Theatre is always something that catches you with fantasy ad creativity. Several artists join together to set up a show, both cast and creatives.

Then, there are the live performances by actors who use their skills to give life to their characters. With very few exceptions, to see live performances is always the best experience for theatergoers, who will keep remember them. I’ll always regret I didn’t see Luke Treadaway originating the role of Albert in the first 2007 production, but from another role he helped to created, I’m quite sure he gave a terrific performance there.

Not that the movie didn’t require efforts in finding the right actors, horses, extras, costumes, historical material, but of course a story on war requests reality on screen, unless you’re shooting a sci-fi film freely inspired by it. It’s easier, in some way.


It’s different in a theatre. Forget that they could hardly use real horses on stage for hours. It was a question of bringing pages to reality in a more original way. And with new writings we are seeing amazing shows nowadays!

Before to book my ticket, when I heard about the production for the first time, I was wondering how they were going to work out the problem. Sometimes little animals are brought on stage, but just for few minutes. When I saw the first pictures of the puppets on the web I was astonished! I could never imagine that they would use a horse-shaped frame with actors inside!

The movements of the horses are so natural, because all the parts of the body are moved by puppeteers, there must be a great physical training behind it. I particularly love the detail of the eyes, they look wet and sweet like real. You forget that there are performers inside the horses and moving the goose and the other animals.

They also remind me of the ancient Theatre Of Shadows in some way, an even more concise depiction of situations. As Morpurgo says, Joey on stage “is not a pale imitation but rather a wonderful interpretation of the spirit of horse.


I love Joey and Thopthorn, the two horses with a name in the story. It’s a fact their structure is the most complete and actors get on them for real. The other horses are made of a smaller frame and officers who ride them are puppets, as well. They are silent witness of the madness of humanity, but Joey in particular becomes friend with the people he meets. Those people will never be aware of each other, most of them unfortunately die, but they help Joey to survive until the end of the war.
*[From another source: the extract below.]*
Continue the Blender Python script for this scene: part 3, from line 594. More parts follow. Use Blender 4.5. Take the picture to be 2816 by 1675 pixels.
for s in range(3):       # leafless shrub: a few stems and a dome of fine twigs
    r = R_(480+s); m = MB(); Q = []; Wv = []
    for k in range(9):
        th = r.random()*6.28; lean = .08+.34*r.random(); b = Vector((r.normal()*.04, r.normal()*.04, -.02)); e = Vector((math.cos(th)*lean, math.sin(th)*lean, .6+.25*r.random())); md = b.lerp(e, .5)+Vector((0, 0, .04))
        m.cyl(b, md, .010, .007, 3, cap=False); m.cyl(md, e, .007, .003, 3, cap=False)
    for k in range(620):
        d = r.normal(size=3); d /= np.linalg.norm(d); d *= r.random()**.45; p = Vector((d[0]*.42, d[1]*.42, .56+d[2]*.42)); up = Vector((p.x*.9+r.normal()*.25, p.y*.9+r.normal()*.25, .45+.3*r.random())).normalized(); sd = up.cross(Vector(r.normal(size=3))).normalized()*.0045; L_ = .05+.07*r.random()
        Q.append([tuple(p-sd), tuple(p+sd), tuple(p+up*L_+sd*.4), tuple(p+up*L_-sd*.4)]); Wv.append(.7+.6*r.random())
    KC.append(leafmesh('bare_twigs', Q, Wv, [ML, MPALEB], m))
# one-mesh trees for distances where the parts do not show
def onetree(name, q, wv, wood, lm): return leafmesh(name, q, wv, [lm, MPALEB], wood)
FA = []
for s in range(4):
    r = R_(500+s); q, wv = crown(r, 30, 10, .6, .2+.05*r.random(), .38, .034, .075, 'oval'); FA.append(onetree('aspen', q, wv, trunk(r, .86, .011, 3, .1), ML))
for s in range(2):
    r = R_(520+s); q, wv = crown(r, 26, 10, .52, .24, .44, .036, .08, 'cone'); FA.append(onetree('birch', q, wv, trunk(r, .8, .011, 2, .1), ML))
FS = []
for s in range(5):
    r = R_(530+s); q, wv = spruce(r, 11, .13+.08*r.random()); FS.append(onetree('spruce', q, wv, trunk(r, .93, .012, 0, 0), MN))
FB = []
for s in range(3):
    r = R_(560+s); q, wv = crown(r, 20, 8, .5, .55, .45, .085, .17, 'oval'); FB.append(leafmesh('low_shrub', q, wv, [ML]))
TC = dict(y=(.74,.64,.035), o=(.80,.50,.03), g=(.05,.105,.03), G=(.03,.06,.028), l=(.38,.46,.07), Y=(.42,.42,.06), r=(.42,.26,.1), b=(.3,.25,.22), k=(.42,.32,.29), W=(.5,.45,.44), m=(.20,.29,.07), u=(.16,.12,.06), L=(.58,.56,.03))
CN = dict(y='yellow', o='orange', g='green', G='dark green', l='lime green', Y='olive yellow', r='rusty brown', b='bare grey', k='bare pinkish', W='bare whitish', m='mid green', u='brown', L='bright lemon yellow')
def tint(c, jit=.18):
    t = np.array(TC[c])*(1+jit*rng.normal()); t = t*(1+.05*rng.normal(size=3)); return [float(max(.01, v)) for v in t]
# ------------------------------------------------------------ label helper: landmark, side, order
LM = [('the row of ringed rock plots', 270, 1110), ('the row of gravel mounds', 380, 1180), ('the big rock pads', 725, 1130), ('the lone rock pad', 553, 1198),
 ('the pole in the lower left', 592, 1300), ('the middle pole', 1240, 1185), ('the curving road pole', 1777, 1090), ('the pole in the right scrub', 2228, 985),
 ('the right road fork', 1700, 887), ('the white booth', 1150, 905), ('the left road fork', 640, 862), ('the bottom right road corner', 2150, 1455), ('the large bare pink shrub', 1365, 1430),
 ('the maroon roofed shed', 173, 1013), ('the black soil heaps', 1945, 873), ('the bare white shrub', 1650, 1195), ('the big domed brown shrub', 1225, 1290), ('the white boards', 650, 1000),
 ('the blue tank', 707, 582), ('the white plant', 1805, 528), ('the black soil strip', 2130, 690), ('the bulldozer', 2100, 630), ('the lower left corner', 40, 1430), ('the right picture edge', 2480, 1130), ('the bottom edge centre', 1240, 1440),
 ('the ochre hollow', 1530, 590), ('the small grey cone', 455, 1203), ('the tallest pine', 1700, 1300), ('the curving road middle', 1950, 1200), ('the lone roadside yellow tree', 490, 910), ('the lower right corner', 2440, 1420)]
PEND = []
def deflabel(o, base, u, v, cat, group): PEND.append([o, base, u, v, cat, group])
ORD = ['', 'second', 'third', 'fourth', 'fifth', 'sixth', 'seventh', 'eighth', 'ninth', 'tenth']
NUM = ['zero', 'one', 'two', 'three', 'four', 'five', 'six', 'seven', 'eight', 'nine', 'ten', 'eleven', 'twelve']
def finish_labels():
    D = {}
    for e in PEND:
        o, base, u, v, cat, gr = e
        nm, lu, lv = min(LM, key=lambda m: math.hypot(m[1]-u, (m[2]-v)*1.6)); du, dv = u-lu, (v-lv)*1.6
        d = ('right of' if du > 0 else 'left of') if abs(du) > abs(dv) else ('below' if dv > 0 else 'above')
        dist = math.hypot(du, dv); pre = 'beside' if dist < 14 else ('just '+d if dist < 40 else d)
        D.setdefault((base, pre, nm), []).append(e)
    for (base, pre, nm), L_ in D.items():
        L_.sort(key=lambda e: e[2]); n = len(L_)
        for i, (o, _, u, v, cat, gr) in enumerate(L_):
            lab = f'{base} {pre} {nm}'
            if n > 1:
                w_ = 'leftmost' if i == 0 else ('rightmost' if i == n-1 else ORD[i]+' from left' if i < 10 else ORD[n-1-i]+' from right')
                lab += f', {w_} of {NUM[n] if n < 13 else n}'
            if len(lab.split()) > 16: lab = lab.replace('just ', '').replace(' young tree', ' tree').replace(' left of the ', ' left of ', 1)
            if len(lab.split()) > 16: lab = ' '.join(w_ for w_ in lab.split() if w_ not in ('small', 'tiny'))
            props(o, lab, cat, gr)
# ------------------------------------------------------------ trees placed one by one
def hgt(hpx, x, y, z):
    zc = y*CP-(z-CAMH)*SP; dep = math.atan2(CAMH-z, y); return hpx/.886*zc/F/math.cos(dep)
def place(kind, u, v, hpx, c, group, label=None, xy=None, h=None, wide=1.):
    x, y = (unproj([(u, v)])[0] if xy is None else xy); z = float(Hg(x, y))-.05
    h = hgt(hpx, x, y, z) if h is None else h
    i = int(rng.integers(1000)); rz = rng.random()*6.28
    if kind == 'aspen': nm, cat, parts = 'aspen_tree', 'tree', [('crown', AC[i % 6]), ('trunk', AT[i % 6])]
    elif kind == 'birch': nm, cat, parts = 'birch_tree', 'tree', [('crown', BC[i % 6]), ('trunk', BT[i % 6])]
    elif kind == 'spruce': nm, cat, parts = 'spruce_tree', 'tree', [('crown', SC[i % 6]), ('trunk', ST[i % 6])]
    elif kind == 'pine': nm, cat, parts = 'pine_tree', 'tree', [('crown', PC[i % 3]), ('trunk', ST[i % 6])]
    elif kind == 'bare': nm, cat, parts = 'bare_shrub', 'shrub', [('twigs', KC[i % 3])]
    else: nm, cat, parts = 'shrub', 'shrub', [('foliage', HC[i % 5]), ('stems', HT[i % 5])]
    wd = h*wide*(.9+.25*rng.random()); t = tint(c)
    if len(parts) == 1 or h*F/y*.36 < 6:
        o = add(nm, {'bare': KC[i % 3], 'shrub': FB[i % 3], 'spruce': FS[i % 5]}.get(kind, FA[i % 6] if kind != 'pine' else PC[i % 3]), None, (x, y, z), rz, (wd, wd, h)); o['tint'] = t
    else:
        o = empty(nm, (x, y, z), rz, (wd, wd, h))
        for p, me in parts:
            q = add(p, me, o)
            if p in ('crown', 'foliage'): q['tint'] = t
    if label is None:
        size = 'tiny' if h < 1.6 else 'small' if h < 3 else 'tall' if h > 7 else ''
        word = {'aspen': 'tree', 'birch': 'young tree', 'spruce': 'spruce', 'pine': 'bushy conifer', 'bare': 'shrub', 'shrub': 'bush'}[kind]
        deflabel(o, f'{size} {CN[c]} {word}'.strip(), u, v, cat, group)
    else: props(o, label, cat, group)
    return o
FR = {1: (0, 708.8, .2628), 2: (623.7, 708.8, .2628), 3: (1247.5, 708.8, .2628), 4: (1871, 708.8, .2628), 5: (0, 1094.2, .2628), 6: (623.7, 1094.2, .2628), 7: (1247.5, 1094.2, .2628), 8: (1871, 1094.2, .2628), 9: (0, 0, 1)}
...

The dark set design with its simplicity put you in the right mood, it creates a dramatic atmosphere like being in war, where everything is dark, empty, misty and desperate. If it was more detailed, like in a movie, you would miss the action at the centre of the stage. You can’t get the same atmosphere inside a cinema even if you see a film in the dark, as well. And the wonderful music and songs fill the air.


My very favorite scene is when Joey the foal exits and adult Joey enters galloping in front of the audience called by Albert: it wouldn’t have been so glorious on screen as it is on stage!
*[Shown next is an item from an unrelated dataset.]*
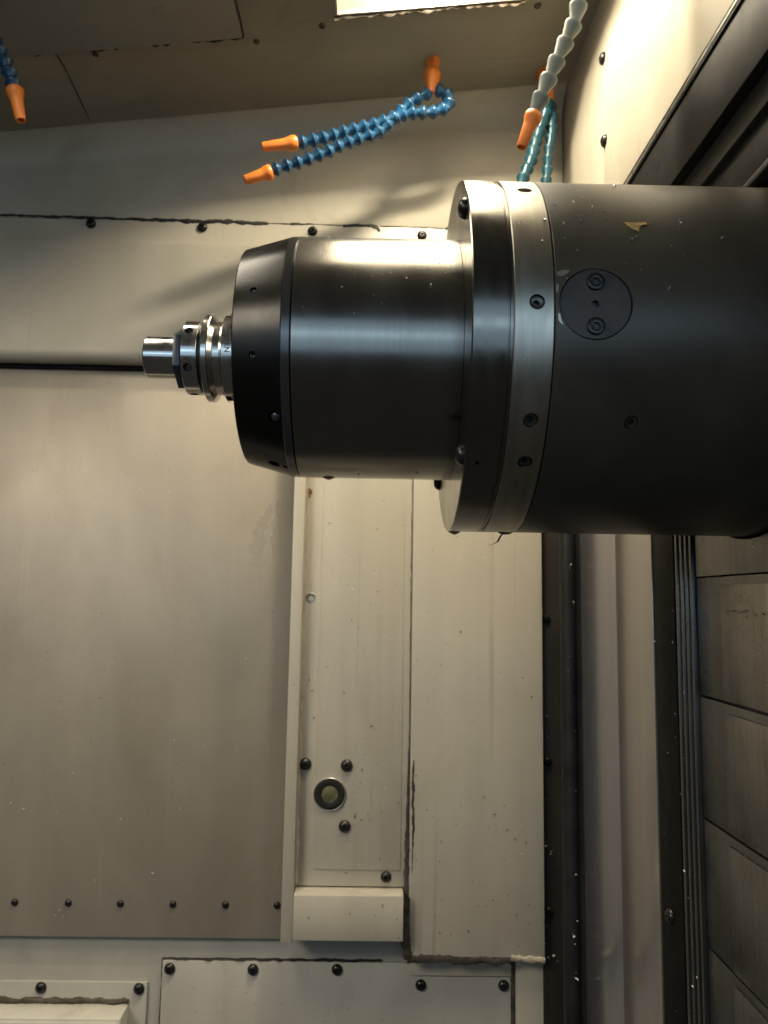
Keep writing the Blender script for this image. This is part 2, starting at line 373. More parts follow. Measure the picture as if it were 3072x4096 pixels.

My other favorite parts are when Cap. Nicholls dies and he’s brought to the ground by shadows (what a gripping scene, it gives you shivers!), the scenes with the German officer Friedrich Müller and when the German and the British soldiers save Joey from the barbed wire fence. I like that Morpurgo sees all the good characters like equal, like Joey sees them.
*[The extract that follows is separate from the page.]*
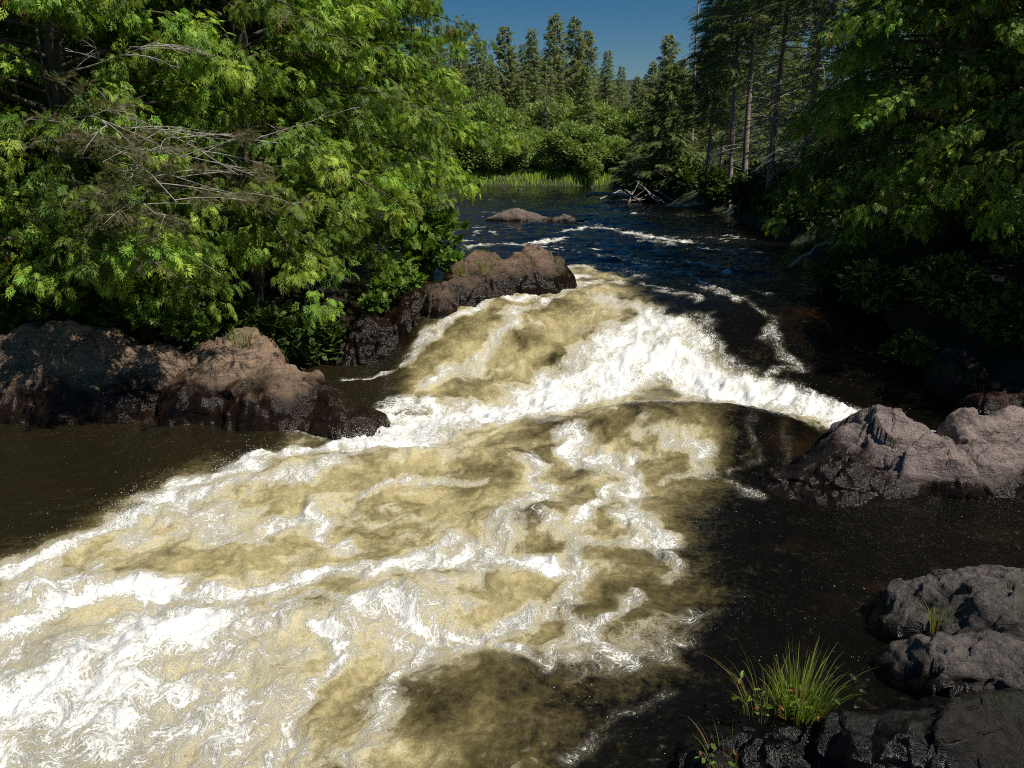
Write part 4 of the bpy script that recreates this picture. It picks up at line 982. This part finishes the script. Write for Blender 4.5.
# ---- the bare, thin-needled spruce boughs among the left cedars
def dead_spruce():
    r = np.random.default_rng(61); base = np.array(at_y(75, 250, 10.4)); bz = gz(base[0], base[1])
    root = empty('dying_spruce', (base[0], base[1], bz)); tag(root, 'dying spruce with pale bare twigs and thin needles among the left cedars', 'spruce')
    tb, lb, cb = MB(), MB(), MB()
    H = 4.6; zz = np.linspace(-.2, H, 10); tube(tb, np.stack([.05 * np.sin(zz), .05 * np.cos(zz), zz], -1), np.linspace(.045, .012, 10), 7)
    P, F = [], []
    def rec(p, d, L, rad, dep, needle):
        n = 6; s = np.linspace(0, 1, n)[:, None]
        curve = r.normal(0, .12, 3)
        pts = p + d * L * s + curve * L * s ** 2 + np.array([0, 0, -.12]) * L * s ** 2
        tube(lb, pts, np.linspace(rad, rad * .35, n), 4 if dep else 5)
        if dep >= 3: return
        m = [7, 5, 3][dep]
        for k in range(m):
            t = r.uniform(.25, 1.0); q = p + d * L * t + curve * L * t * t + np.array([0, 0, -.12]) * L * t * t
            d2 = d * .8 + np.cross(d, [0, 0, 1]) * r.choice([-1, 1]) * r.uniform(.5, 1.3) + np.array([0, 0, r.normal(0, .4)]); d2 /= np.linalg.norm(d2)
            rec(q, d2, L * r.uniform(.18, .36) * (1.25 - .6 * t), rad * .5, dep + 1, needle)
            if needle and dep >= 1:
                for j in range(4): 
                    P.append(q + d2 * L * .1 * j + r.normal(0, .02, 3)); F.append(d2 + r.normal(0, .3, 3))
    for (px, py, L, nd, y1) in [(225, 95, 0, 0, 8.7), (240, 112, 0, 0, 8.7), (205, 140, 0, 1, 8.5), (235, 160, 0, 1, 8.5), (180, 125, 0, 1, 8.7), (215, 190, 0, 1, 8.5), (165, 55, 0, 0, 8.9), (230, 215, 0, 1, 8.6), (150, 90, 0, 1, 8.6), (190, 220, 0, 1, 8.5)]:
        tip = np.array(at_y(px, py, y1)) - np.array([base[0], base[1], bz])
        st = np.array([0, 0, tip[2] - r.uniform(-.15, .3)]); d = tip - st; L = np.linalg.norm(d)
        rec(st, d / L, L, .012, 0, nd)
    P = np.array(P); F = np.array(F); m = len(P)
    t1 = twig_spruce(6, .03, .22)
    scatter(cb, t1, kites_q(t1), P, F, np.array([[0, 0, 1.]]) + r.normal(0, .5, (m, 3)), r.uniform(.07, .14, m), np.stack([r.uniform(.6, 1.3, m), r.random(m), (r.random(m) < .2) * .7], -1))
    put('trunk', tb.mesh('trunk'), M['bark'], root); put('branches', lb.mesh('branches'), M['bark_dead'], root); put('crown', cb.mesh('crown', False), M['deadneedle'], root)
dead_spruce()

# ---- broadleaved plants on the left bank
mp_ = bush_parts(.95, 2.4, 700, (.2, .34), 430, sprig=(5, .17, .42), lobes=14, accent=.03)
x, y, z = at_y(95, 240, 10.9); bush(x, y, mp_, M['maple'], 'maple sapling with broad light green leaves in front of the left edge cedar', 'sapling', 'maple_sapling', z=gz(x, y))
mp2 = bush_parts(.8, 1.9, 520, (.2, .32), 431, sprig=(5, .17, .42), lobes=12, accent=.1)
x, y, z = at_y(20, 240, 10.8); bush(x, y, mp2, M['maple'], 'darker maple sapling with a few orange leaves at the left edge', 'sapling', 'maple_sapling', z=gz(x, y))
mp3 = bush_parts(.95, 1.5, 620, (.2, .32), 432, sprig=(7, .15, .36), lobes=12)
x, y, z = at_y(425, 225, 15.2); bush(x, y, mp3, M['maple'], 'leafy alder hanging over the water behind the ridge rock', 'bush', 'alder_bush', z=z - .9)
hb = [bush_parts(.34, .34, 150, (.10, .18), 440 + k, sprig=(5, .17, .42), lobes=7, nstem=5) for k in range(3)]
for i, (px, py, Y, s, lb) in enumerate([(190, 330, 10.2, .9, 'light green herb on top of the domed pink rock'), (165, 318, 10.3, 1.2, 'fern like plant in the shade above the domed rock'), (135, 300, 10.4, 1.2, 'leafy plant between the shaded rock and the domed rock'),
                                        (385, 295, 13.1, 1.1, 'bright leafy plant on the left shoulder of the ridge rock'), (372, 305, 12.9, .8, 'small leafy plant lowest on the ridge rock'), (455, 262, 14.4, .9, 'grassy tuft of leaves behind the top of the ridge rock'),
                                        (480, 262, 14.2, .8, 'sprig of leaves in the middle of the ridge rock top'), (408, 282, 13.6, 1.1, 'leafy plant where the ridge rock meets the bank'), (245, 340, 10.8, .8, 'herb in the dark gap right of the domed rock')]):
    x, y, z = at_y(px, py, Y); bush(x, y, hb[i % 3], M['herb'], lb, 'plant', 'leafy_plant', z=z - .12, rz=i, sc=s)
x, y, z = at_y(440, 272, 14.1)
for i, (px, py, Y, s, lb) in enumerate([]): pass

# ---- grass tufts
def tuft(name, loc, n, h, spread, label, seed, leaves=0, dry=.2, lean=(0, 0), wd=.0045):
    r = np.random.default_rng(seed); mb = MB()
    for i in range(n):
        a = r.uniform(0, 2 * PI); q = spread * math.sqrt(r.random()) * .45
        p = np.array([q * math.cos(a), q * math.sin(a), -.02]); hh = h * r.uniform(.45, 1.1)
        out = np.array([math.cos(a), math.sin(a), 0]) * (q / spread * 1.1 + .15) * r.uniform(.3, 1.1) + np.array([lean[0], lean[1], 0])
        s = np.linspace(0, 1, 6)[:, None]
        pts = p + np.array([0, 0, hh]) * (s - .22 * s ** 3) + out * hh * .75 * s ** 1.8
        sd_ = np.cross(out + [0, 0, .3], [r.normal(), r.normal(), .2]); sd_ /= np.linalg.norm(sd_) + 1e-9
        w = wd * r.uniform(.6, 1.2) * (1 - s ** 1.5 * .93)
        V = np.concatenate([pts - sd_ * w, pts + sd_ * w]); k = np.arange(5)
        d_ = r.random() < dry
        mb.add(V, np.stack([k, k + 1, k + 7, k + 6], 1), None, [r.uniform(.7, 1.3), r.random() * (.6 if not d_ else 1), (.8 if d_ else 0)])
    o = put(name, mb.mesh(name, True), M['grass'], loc=loc); tag(o, label, 'grass tuft')
    if leaves:
        lb = MB(); m = leaves
        P = np.stack([r.normal(-.04, spread * .24, m), r.normal(-.02, spread * .2, m), r.uniform(.0, h * .38, m)], -1)
        t = leaf_broad(.26)
        scatter(lb, t, LEAFQ, P, unit(m) * [1, 1, .5] + [0, -.2, .2], np.array([[0, 0, 1.]]) + r.normal(0, .4, (m, 3)), r.uniform(.03, .055, m), np.stack([r.uniform(.7, 1.3, m), r.random(m), (r.random(m) < .15) * .8], -1))
        put('leaves', lb.mesh('leaves', False), M['herb'], o)
    return o
def rock_top(x, y):
    z = np.maximum(ground_z(x, y), level(x, y) - .02)
    for B, seed, rough in ROCKS:
        k = (np.abs(x - B[:, 0].mean()) < 4) & (np.abs(y - B[:, 1].mean()) < 4)
        if k.any(): z[k] = np.maximum(z[k], bumps_z(B, x[k], y[k], seed, rough))
    return z
def tuft_at(px, py, zg):
    Y = np.arange(2.2, 16, .03); q = np.array([at_y(px, py, v) for v in Y])
    top = rock_top(q[:, 0], q[:, 1]); i = int(np.argmax(q[:, 2] < top + .01))
    return (q[i, 0], q[i, 1], top[i])
tuft('grass_tuft', tuft_at(800, 716, .2), 300, .44, .30, 'green grass tuft with small leaves on the dark ledge at lower right', 71, 70, .12, (.12, .05))
tuft('grass_tuft', tuft_at(760, 712, .2), 45, .40, .22, 'reddish dry stems leaning left beside the green tuft', 72, 24, .6, (-.25, .05), .003)
tuft('grass_tuft', tuft_at(935, 632, .3), 40, .30, .12, 'thin wisp of grass growing on the broken grey rock', 73, 0, .3, (0, 0), .003)
tuft('grass_tuft', tuft_at(722, 772, .2), 26, .26, .2, 'brown seed stalks at the bottom edge left of the tuft', 74, 12, .9, (-.2, .1), .003)
for i, (px, py, zg, lb) in enumerate([(485, 272, 1.3, 'pale grass tuft on the crown of the ridge rock'), (462, 276, 1.2, 'grass tuft left of the pale one on the ridge rock'), (556, 262, 1.4, 'single thin sprig at the right shoulder of the ridge rock'),
                                      (150, 340, .9, 'grass tuft in the seam between the two left rocks'), (240, 345, .8, 'grass fringe behind the domed rock')]):
    tuft('grass_tuft', tuft_at(px, py, zg), [60, 45, 14, 60, 60][i], .32, .3, lb, 80 + i, 0, .2, wd=.005)

# ------------------------------------------------------------------ light
SUN_AZ, SUN_EL = R(124), R(57)
sd_ = np.array([math.sin(SUN_AZ) * math.cos(SUN_EL), math.cos(SUN_AZ) * math.cos(SUN_EL), math.sin(SUN_EL)])
from mathutils import Vector
sl = bpy.data.lights.new('sun', 'SUN'); sl.energy = 5.0; sl.angle = R(.5); sl.color = (1, .95, .86)
so = bpy.data.objects.new('sun', sl); C.objects.link(so); so.location = (20, 10, 40)
so.rotation_euler = Vector(sd_).to_track_quat('Z', 'Y').to_euler()
w = bpy.data.worlds.new('World'); bpy.context.scene.world = w; w.use_nodes = True
t = w.node_tree; t.nodes.clear(); n = N(t)
sk = n.n('ShaderNodeTexSky', sky_type='NISHITA'); sk.sun_disc = False; sk.sun_elevation = SUN_EL; sk.sun_rotation = SUN_AZ
sk.air_density = 1.0; sk.dust_density = .2; sk.ozone_density = 2.5; sk.altitude = 400
hs = n.n('ShaderNodeHueSaturation'); hs.inputs['Saturation'].default_value = 1.5; hs.inputs['Value'].default_value = .98; n.l(sk.outputs[0], hs.inputs['Color'])
bg = n.n('ShaderNodeBackground'); n.l(hs.outputs[0], bg.inputs[0]); bg.inputs[1].default_value = .05
wo = n.n('ShaderNodeOutputWorld'); n.l(bg.outputs[0], wo.inputs[0])

sc = bpy.context.scene
sc.view_settings.view_transform = 'Standard'; sc.view_settings.look = 'None'; sc.view_settings.exposure = 0; sc.view_settings.gamma = 1
sc.cycles.max_bounces = 6; sc.cycles.diffuse_bounces = 3; sc.cycles.glossy_bounces = 3; sc.cycles.transmission_bounces = 3; sc.cycles.transparent_max_bounces = 8
sc.cycles.use_denoising = False; sc.cycles.filter_width = 1.05; sc.cycles.sample_clamp_indirect = 3; sc.cycles.sample_clamp_direct = 2.2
And I’m fond of the goose, that looks like one of those ducks with wheels I used to play with when I was a child. It’s exhilarating: each time it tries to enter home, it loses feathers and gives the audience a good laugh and some relief from the saddest scenes!


Even the poster of the play is better to me: it could be less epic than the movie poster, but it’s more effective, as we see the tragedy of war and the whole story through Joey’s eyes.


“War Horse on Stage” went so far! Now there are productions around the world: U.S., Canada, Germany, Japan, Africa so is more than a typical British tale. It’s universal.

So if I could ask Morpurgo a question or two myself, they would be: “Aren’t you proud that your novel went so far and became universal and that today is performed on stage in other languages? And is not about time to bring it to Italy, too?”

I’m so curious on what his answers would be!